Evet, sonunda oldu işte.
Türkiye Cumhuriyeti, terörist başının sözlerini duydu. Terörist başının ne dediğine girmeye bile gerek yok. Çünkü zaten o ne derse desin, ülke siyasi yönetimi ve destekleyen basını kendi söyleyecek ve yapacaklarını önceden hazırlamışlar. Nereden anlıyoruz? Açıklama akşam yapıldı ve daha dağdaki terör grubu açıklama yapmadan bütün gazeteler benzer başlıkla çıktı: PKK silah bıraktı anlamı taşıyan. Aradan bir süre geçti ve dağdaki teröristler açıklama yaptı. Nedir açıklama? "Ateşkes yapıyoruz". O nasıl iş ya? Ne ateşkesi, silah bırakıp teslim olacaksınız ve hesap vereceksiniz diye bekliyoruz. Ama hayır, iki taraf(!) olarak ateşkes yapıyoruz. Peki, olsun, kan tükürelim ve kızılcık şerbeti içtik diyerek buna da razı olalım. Olmaz! Peki, ne olacak? İmralı'daki terörist başı çıkacak ve bizim kararlarımızı yönetecek. İşte içinde bulunduğumuz durum şu anda bu.
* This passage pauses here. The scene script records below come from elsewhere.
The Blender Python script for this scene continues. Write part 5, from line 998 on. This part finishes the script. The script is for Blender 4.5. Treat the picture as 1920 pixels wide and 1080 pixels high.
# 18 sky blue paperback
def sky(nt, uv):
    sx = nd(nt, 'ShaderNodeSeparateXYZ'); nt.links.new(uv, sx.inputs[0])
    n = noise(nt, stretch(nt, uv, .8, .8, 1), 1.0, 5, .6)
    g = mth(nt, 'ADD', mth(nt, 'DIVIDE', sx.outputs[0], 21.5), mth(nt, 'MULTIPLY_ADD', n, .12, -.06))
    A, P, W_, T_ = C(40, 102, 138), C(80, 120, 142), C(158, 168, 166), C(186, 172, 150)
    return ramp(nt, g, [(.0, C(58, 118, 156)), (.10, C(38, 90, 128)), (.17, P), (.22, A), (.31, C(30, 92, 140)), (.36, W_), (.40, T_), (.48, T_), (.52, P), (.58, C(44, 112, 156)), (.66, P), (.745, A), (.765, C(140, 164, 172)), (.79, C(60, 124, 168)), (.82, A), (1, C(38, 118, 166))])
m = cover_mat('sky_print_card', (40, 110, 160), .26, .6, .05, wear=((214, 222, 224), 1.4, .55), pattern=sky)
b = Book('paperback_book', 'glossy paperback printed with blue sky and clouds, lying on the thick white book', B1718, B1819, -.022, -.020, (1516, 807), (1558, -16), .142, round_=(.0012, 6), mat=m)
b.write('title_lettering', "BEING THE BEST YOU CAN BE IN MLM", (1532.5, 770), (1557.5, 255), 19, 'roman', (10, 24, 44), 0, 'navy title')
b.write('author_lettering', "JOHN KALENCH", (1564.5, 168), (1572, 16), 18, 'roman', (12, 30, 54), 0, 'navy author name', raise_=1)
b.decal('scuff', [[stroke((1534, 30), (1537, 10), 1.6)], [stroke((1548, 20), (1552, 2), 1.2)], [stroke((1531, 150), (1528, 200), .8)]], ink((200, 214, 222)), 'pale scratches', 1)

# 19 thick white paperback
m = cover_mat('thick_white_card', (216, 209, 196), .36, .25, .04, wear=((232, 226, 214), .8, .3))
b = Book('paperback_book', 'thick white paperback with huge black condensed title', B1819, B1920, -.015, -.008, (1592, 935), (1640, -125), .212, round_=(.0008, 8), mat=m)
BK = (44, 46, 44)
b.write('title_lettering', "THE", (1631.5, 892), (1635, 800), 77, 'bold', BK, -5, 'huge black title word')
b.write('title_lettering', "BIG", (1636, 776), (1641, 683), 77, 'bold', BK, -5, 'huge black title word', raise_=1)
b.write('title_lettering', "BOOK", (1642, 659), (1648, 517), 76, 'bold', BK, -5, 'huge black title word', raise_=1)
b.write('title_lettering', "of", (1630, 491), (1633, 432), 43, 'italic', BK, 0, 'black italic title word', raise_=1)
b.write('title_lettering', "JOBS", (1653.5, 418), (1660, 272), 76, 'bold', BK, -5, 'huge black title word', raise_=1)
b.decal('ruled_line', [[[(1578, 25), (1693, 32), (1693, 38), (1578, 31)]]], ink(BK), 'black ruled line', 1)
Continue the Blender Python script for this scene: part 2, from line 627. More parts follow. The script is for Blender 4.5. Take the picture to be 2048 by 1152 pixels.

Terörist başının Meclis'e gelmesi çağrısı ile başlayan işin sonu bu. Ne düşünelim?
Bu çağrıdan sonra neler oldu bir bakalım mı?
Esad kaçtı ve nasıl oldu ise, hiç silah patlamadan Şam teslim oldu. Oysa 12-13 yıldan beri direnen ve büyük deneyim kazanmış bir kadrosu oldu idi Esad'ın. Rusya ve İran arkasında idi. Böyle değilmiş gibi Esad sessiz sedasız kaçtı ve Suriye'de yeni dönem başladı. Bu aşamada Türkmenler ne oldu ve olacak biliyor muyuz? Hayır!
Suriye'nin güneyinin işgalini söylemeye bile gerek yok. Bu arada çok önemli bir nokta şu; Suriye'de PKK ismini kullanmayan ama aynı terör örgütü olan pyd/ypg'nin ne olacağını da merak ediyoruz. Çünkü bizim için bu konu da oldukça önemlidir, Suriye'nin yapılanmasında. Bu arada ülkemizde ilginç bir gelişme oldu ve potansiyel olarak toplumu yönlendirme gücü olan Ümit Özdağ, nedeni belirsiz olarak tutuklandı ve hâlâ tutuklu.
Sonra da girişte bahsettiğim durum oluştu ve bugün bu noktadayız.
Kan durmasın mı? Diyenlere diyorum ki, bu soruyu bana sorma cesareti göstermen bile bana haksızlık olur. Çünkü ülkemde hain olmayan bir kişinin burnunun kanamasını istemeyecek tek kişi olsa o da benim. Kardeşlik olmasın mı? Buna da önceki cevabı veriyorum. Ama benim de bir şartım var, haklı olarak. Ne olursa olsun, öyle yeni Arap eklemeyle filan algı yaratılsa bile, Türkiye Cumhuriyeti Devleti'nin Milli ve Üniter(Tekil) yapısı asla ve mutlaka bozulmamalı ve bozulamaz.
Şimdi yukarıda anlattığımız ve bugün geldiğimiz nokta tesadüfen olan gelişmeler midir?
Tesadüf değil ise, Türk Milleti ve Türk Devleti bu noktanın neresinde?